Celebrity Chef Andrew Zimmern
Finds Remedies for Hunger in Rural Zambia 

Andrew Zimmern—award-winning American chef, television host, and United Nations World Food Programme (WFP) Goodwill Ambassador—has travelled to more than 100 countries throughout his bizarre foods career and extensively throughout Africa. But his first visit to Zambia between March and April of 2023 left a lasting impression on him.

“This is my first mission trip as a Goodwill Ambassador for WFP, and it’s my first time to Zambia, and I’m forever changed by it. You can’t come into a country like this that is lifting itself up and not be incredibly moved, especially if you’re someone who’s been to so many African countries as I have,” said Zimmern.

He chronicles his trip to the Southern Province in a five-episode YouTube series, Paving the Way to Zero Hunger, out now on Zimmern’s YouTube channel. The series spotlights how climate change drives hunger in Zambia and the WFP resilience programs that enable small-scale farmers to adapt to climate change by adopting climate-smart agriculture, diversifying crops and their income streams and strengthening their overall food security.

In introducing the viewer to the series, Zimmern highlights an innovative, pupil-managed hydroponics garden at Gwembe Primary School, where students learn and grow fresh, diverse vegetables to enhance their school meals. This is one of 72 hydroponic gardens that WFP has helped establish across Zambia. Not only does the garden help teach science and provide balanced meals for its 1,300 pupils, but the excess vegetables are shared with the local community. The goal is to provide a model of how any community or household can supplement their diet through these low-cost and limited-water techniques. Many Gwembe students are teaching their parents sack farming and hydroponic techniques, transforming how their parents, many of whom are farmers, grow food.

Zimmern then meets with Monze farmer Emeldah who is part of a WFP-supported financial literacy group called Savings for Change. These innovative savings groups function like a savings and loan mechanism, supporting and educating farmers, many of them women, in saving, investing, and growing their income streams. Over time, as the participants’ financial literacy grows, WFP is able to link these groups to private financial institutions for even greater lending opportunities.

In the last episode, we meet Gwembe farmer Priscilla. She has worked with WFP to implement climate-smart, conservation agricultural methods that allow her to diversify her crops and conserve water during the dry season. Despite a failed rainy season and un-harvestable cowpea crop this year, Priscilla can rely on her alternative crops of sorghum, sunflower, groundnuts, and maize to feed her family and sell at the market. With conservation farming, she’s increased her yield from 40 to 60 bags and has been trained to use air-tight storage bags to avoid post-harvest loss.

THIS IS MY FIRST MISSION TRIP AS A GOODWILL AMBASSADOR FOR WFP AND IT’S MY FIRST TIME TO ZAMBIA AND I’M FOREVER CHANGED BY IT.

Since 1967, WFP has been a strategic partner to the Zambian government in an effort to build government capacity and work toward food security for all.

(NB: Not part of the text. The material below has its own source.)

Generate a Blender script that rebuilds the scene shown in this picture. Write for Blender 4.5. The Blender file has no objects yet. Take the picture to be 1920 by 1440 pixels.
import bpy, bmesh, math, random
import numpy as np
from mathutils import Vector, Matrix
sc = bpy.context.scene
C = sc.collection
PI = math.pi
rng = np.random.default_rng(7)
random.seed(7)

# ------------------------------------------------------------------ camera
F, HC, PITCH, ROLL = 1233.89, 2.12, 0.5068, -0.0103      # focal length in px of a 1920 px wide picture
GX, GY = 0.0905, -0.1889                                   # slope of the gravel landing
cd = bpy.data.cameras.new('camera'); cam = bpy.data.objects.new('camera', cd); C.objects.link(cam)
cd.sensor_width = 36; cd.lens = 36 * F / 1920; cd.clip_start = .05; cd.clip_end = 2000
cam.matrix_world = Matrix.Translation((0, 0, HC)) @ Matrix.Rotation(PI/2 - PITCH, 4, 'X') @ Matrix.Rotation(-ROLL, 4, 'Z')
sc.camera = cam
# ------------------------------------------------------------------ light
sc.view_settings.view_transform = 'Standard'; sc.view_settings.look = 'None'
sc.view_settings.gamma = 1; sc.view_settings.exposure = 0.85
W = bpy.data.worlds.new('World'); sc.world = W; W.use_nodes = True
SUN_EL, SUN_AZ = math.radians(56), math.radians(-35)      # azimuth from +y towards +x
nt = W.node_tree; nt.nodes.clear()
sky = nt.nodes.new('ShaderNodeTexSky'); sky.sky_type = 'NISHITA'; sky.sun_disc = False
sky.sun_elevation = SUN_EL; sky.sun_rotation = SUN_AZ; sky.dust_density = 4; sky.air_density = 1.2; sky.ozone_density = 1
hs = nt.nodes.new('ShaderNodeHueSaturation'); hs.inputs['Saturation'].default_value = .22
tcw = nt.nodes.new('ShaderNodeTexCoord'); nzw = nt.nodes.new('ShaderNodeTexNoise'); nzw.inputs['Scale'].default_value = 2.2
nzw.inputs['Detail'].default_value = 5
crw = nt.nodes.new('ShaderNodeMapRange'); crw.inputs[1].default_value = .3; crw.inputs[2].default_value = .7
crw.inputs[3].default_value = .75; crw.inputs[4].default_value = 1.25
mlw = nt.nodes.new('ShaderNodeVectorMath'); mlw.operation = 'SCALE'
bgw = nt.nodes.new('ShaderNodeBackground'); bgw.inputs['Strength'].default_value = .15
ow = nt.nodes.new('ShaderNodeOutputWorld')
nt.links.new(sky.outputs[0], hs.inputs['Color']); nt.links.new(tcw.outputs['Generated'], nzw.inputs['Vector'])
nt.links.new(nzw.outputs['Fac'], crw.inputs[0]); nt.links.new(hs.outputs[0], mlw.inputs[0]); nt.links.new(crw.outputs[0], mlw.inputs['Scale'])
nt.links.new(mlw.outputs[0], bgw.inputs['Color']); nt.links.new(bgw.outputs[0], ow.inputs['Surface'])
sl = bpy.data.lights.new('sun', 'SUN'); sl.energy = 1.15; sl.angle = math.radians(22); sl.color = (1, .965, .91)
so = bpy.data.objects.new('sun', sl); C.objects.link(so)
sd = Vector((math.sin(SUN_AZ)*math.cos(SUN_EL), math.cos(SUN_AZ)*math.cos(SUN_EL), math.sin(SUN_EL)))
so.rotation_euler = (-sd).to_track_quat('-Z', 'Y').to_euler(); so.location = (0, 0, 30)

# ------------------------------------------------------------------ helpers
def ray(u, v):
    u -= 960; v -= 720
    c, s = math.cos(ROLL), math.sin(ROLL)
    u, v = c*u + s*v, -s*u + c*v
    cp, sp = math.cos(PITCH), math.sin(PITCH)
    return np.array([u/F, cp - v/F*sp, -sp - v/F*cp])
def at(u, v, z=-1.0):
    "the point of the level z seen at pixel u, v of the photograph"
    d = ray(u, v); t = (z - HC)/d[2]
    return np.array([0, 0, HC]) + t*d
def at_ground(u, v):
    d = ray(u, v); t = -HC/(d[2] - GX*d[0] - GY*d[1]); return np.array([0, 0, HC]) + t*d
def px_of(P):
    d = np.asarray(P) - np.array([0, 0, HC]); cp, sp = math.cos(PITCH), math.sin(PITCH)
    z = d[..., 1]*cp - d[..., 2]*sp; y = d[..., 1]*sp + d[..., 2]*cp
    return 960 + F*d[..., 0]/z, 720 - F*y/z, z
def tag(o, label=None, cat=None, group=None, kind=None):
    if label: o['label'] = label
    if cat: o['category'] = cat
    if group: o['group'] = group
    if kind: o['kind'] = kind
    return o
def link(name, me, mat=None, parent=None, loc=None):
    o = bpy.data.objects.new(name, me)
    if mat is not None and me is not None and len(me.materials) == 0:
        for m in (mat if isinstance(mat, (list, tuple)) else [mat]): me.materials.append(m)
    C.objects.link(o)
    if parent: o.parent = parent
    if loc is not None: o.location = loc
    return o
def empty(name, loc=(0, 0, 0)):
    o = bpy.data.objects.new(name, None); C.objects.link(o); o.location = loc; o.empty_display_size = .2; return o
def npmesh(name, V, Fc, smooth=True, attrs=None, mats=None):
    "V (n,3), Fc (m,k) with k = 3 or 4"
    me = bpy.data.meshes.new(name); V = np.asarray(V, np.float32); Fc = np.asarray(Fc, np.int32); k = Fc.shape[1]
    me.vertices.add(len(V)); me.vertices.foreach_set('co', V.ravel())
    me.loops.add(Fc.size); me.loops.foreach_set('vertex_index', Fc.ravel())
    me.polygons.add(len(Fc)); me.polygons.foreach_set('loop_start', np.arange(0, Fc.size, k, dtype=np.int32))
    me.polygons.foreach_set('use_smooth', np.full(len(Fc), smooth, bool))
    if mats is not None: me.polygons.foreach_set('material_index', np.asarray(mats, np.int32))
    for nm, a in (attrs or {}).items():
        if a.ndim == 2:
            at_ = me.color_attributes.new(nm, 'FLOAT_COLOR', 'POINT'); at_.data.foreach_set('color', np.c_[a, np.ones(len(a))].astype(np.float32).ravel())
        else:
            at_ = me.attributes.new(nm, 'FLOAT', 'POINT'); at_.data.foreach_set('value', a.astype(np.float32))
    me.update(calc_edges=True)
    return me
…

WFP’s programs in Zambia include food assistance and nutrition services, skills training and support to smallholder farmers as well as supporting the implementation of homegrown school meal programs. WFP prioritizes its support for women farmers, whom they view as crucial drivers of change. 90 percent of the country’s food is produced by smallholder farmers, of which 50.4 percent are women, who often have less access than men to agricultural inputs.

Zimmern was deeply inspired by the solutions he saw that are helping families and creating real change for local communities. “The work that WFP is doing here is absolutely staggering. Taking small programs, small gestures, like the grain aggregators, like the nutrition programs in schools, like the hydroponic gardens, like the Savings for Change programs that we saw…all those things are small gestures that can then be scaled up and literally change the face of a country in just a handful of years. And if it can work in Zambia, it can also work in other countries,” said Zimmern.

In his role as WFP Goodwill Ambassador, Zimmern leverages his platform to raise awareness of WFP’s mission to end global hunger and to galvanise American support and funding for the organisation. Inspired by his experience in Zambia, he also supports further American investment in Zambia.

“When you wonder why invest in a country like Zambia, well, it’s kind of obvious to me. The people are eager, have an incredible amount of pride, and see the opportunities for economic development and to be the breadbasket for the eight nations surrounding them. And as importantly, the incredible families, women, and students we met all want to implement these programs in their communities and homes and spread the gospel of change far and wide because it’s working for them,” said Zimmern.